[Items from a data source]

|---|

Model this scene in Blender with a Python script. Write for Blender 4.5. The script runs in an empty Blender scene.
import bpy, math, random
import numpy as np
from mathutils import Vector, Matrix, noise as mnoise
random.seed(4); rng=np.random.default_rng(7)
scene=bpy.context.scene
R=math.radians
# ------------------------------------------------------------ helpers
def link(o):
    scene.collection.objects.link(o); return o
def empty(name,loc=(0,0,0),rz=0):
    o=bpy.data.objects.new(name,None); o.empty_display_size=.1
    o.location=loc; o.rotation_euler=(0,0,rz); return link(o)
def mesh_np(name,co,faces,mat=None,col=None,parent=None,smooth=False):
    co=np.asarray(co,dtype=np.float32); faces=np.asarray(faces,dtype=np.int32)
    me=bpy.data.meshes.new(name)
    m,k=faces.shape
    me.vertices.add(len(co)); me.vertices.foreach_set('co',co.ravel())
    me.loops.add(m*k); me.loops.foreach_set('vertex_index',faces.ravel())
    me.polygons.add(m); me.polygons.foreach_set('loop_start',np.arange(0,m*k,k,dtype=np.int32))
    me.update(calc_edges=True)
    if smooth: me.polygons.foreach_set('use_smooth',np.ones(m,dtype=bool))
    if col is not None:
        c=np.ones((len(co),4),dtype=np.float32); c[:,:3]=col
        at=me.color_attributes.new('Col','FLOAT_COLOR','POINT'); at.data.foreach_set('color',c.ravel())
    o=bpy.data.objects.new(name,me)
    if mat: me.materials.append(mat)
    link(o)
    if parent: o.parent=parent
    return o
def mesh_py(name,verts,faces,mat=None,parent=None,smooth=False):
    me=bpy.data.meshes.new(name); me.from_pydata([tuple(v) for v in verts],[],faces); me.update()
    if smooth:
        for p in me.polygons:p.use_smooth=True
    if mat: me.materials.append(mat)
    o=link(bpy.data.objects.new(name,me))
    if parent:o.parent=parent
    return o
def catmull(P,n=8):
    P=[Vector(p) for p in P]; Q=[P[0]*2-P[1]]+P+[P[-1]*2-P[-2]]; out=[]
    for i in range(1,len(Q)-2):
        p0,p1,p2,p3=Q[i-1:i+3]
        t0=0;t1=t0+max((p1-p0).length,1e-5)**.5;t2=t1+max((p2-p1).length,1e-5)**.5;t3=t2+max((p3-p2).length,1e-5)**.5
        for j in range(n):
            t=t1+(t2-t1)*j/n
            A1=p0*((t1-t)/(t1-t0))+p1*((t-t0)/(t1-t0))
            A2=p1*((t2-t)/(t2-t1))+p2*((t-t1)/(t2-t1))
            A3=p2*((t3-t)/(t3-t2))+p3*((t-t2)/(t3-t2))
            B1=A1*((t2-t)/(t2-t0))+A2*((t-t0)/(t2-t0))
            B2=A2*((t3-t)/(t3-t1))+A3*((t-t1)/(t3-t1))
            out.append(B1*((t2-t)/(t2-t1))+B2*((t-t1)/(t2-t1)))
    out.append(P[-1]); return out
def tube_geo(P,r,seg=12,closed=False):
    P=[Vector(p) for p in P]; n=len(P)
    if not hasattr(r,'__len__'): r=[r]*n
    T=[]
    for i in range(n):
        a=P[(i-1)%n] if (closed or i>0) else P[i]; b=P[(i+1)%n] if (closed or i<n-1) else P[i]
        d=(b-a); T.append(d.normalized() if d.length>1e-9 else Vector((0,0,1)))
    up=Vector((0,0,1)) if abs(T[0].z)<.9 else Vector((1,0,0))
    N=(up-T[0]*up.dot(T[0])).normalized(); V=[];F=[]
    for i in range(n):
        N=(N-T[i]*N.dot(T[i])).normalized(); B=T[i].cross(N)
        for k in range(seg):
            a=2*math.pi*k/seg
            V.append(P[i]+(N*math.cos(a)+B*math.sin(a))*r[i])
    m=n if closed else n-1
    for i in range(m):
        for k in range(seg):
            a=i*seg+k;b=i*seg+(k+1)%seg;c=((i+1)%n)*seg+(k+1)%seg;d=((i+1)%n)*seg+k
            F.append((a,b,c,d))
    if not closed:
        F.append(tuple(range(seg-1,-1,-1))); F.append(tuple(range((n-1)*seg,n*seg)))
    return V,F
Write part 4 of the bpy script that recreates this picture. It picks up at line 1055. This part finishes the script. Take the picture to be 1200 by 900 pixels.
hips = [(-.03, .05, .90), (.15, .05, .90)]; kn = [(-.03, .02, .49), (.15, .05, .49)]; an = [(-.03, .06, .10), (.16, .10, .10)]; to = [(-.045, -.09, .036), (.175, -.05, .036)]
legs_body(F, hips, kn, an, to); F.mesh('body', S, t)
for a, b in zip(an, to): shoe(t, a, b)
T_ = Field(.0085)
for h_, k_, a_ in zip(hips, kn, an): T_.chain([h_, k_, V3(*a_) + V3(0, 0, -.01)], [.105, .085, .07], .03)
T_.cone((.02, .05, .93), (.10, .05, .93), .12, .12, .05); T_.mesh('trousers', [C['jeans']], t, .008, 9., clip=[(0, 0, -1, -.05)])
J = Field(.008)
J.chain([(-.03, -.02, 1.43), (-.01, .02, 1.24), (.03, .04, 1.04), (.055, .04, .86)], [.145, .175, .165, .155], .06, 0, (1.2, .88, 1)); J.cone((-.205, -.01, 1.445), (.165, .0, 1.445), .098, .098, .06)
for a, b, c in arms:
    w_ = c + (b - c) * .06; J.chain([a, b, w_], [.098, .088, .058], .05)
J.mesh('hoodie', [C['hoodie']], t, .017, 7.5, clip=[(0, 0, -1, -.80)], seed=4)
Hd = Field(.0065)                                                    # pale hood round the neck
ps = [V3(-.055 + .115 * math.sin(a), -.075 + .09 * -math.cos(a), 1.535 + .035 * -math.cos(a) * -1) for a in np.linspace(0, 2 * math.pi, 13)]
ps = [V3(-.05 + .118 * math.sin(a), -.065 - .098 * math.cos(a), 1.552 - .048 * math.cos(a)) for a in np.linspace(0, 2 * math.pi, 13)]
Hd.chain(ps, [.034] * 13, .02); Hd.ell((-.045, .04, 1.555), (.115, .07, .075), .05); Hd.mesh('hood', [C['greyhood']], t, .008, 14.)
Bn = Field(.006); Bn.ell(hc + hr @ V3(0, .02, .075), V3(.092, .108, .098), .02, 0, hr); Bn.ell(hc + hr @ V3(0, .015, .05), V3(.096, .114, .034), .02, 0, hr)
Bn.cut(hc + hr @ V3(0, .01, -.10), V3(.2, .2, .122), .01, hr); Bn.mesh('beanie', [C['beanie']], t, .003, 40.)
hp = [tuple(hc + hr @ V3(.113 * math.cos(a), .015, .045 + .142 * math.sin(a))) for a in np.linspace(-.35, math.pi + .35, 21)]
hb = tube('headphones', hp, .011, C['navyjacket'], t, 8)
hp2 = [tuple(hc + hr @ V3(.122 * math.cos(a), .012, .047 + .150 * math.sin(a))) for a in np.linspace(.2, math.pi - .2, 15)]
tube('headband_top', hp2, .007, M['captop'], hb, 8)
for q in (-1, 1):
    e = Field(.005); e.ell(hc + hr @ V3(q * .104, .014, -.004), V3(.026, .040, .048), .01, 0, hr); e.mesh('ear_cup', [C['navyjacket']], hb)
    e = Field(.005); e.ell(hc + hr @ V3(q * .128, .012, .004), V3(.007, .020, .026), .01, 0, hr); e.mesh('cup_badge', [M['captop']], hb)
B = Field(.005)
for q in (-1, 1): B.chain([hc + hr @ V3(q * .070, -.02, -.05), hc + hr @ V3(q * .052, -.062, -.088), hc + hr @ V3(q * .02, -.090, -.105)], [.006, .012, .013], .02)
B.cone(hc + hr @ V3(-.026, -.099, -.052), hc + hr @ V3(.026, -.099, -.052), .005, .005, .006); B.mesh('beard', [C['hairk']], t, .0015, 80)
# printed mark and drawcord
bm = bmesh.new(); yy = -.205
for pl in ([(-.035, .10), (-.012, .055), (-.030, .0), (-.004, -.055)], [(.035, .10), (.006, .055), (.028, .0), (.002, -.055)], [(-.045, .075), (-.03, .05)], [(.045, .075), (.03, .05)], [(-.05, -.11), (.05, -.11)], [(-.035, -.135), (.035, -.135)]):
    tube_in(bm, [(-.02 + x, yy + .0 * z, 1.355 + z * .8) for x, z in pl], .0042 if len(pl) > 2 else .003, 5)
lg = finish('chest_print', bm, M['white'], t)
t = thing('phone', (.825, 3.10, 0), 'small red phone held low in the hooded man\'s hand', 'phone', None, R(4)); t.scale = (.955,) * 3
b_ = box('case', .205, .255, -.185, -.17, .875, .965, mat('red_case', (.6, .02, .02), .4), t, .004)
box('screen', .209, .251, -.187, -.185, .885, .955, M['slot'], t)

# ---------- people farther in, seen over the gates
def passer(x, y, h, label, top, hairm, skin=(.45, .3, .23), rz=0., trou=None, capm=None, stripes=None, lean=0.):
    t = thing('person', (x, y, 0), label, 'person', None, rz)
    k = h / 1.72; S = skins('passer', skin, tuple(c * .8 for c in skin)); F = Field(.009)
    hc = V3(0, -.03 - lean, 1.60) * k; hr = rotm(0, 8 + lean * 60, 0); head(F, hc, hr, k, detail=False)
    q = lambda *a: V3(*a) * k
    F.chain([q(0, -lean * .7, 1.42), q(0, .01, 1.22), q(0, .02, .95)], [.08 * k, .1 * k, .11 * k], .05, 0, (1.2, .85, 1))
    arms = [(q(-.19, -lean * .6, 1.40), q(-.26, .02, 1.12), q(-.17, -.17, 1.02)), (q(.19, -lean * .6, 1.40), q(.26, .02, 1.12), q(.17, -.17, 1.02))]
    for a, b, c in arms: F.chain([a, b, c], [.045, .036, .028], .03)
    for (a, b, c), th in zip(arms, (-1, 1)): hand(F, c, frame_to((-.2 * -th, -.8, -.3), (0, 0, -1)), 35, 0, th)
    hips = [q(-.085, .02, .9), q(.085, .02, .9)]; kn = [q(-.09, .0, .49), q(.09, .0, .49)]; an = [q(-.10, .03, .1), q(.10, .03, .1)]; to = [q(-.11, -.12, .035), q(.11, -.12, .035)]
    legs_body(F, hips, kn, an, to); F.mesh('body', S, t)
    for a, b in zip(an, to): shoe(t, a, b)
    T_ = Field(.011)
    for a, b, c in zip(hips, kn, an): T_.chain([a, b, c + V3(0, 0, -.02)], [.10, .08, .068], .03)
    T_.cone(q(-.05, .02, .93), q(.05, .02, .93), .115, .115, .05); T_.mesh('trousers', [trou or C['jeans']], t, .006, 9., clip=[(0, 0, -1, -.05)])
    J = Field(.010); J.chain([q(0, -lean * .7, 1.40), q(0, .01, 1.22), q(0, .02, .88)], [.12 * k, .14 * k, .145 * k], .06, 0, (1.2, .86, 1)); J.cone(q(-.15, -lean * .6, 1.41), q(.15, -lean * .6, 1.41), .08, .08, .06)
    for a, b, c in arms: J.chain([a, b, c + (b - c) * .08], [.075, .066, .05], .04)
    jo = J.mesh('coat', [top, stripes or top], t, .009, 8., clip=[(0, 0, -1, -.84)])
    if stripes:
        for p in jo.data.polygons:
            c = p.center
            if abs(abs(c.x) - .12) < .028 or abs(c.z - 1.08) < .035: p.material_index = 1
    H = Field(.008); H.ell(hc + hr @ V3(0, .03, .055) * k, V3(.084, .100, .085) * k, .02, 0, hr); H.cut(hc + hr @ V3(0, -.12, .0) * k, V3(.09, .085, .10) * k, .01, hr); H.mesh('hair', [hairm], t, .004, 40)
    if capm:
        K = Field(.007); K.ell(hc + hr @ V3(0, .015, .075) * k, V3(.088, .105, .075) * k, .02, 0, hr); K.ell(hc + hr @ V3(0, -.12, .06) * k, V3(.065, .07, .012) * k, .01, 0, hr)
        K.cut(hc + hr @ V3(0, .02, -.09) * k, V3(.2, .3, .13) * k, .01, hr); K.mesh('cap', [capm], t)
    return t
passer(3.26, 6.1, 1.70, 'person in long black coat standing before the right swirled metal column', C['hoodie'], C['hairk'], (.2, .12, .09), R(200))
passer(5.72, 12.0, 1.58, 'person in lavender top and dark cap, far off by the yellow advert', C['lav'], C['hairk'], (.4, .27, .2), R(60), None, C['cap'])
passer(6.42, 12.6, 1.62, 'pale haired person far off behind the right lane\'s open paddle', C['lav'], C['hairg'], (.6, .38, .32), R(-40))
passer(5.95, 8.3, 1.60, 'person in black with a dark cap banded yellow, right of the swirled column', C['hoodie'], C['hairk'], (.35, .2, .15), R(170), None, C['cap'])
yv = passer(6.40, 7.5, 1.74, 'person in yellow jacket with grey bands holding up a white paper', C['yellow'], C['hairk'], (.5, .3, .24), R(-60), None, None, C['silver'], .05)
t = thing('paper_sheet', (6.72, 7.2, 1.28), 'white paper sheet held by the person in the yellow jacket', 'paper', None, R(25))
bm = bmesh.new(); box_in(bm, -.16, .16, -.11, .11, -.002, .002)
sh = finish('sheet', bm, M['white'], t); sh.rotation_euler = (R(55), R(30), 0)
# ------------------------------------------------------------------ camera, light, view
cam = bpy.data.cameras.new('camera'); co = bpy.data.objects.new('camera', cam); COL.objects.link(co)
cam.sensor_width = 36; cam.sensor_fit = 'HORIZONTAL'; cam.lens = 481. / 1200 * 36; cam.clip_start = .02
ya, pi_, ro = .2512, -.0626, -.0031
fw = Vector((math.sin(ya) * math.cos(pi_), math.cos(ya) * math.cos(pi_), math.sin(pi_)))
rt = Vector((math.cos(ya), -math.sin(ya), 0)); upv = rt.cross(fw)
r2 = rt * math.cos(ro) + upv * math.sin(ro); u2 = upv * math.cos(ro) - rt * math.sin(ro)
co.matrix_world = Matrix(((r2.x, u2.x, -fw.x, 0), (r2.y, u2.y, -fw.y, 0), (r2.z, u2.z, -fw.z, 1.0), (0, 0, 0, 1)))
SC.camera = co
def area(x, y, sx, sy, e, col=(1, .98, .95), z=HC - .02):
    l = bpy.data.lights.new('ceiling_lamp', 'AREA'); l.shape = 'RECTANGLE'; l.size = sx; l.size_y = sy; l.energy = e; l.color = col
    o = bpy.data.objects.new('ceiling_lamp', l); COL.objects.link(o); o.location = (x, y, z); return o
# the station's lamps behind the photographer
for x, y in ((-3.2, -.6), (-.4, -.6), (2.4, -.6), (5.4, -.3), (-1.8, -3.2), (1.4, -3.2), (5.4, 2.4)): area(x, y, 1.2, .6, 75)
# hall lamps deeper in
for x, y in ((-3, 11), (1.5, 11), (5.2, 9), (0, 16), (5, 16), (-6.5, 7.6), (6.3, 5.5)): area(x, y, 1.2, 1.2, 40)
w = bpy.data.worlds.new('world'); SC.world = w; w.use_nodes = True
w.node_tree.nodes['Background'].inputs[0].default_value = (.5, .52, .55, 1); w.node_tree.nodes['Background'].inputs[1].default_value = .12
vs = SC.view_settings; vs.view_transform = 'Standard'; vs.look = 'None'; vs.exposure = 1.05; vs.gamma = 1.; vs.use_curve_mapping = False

|---|

- [GOAL]:
Read the entries and select each line where the word "this" is found.

- [EXERCISE SOLUTION]:
Model this scene in Blender with a Python script. Write for Blender 4.5. The script runs in an empty Blender scene.
Write part 4 of the bpy script that recreates this picture. It picks up at line 1055. This part finishes the script. Take the picture to be 1200 by 900 pixels.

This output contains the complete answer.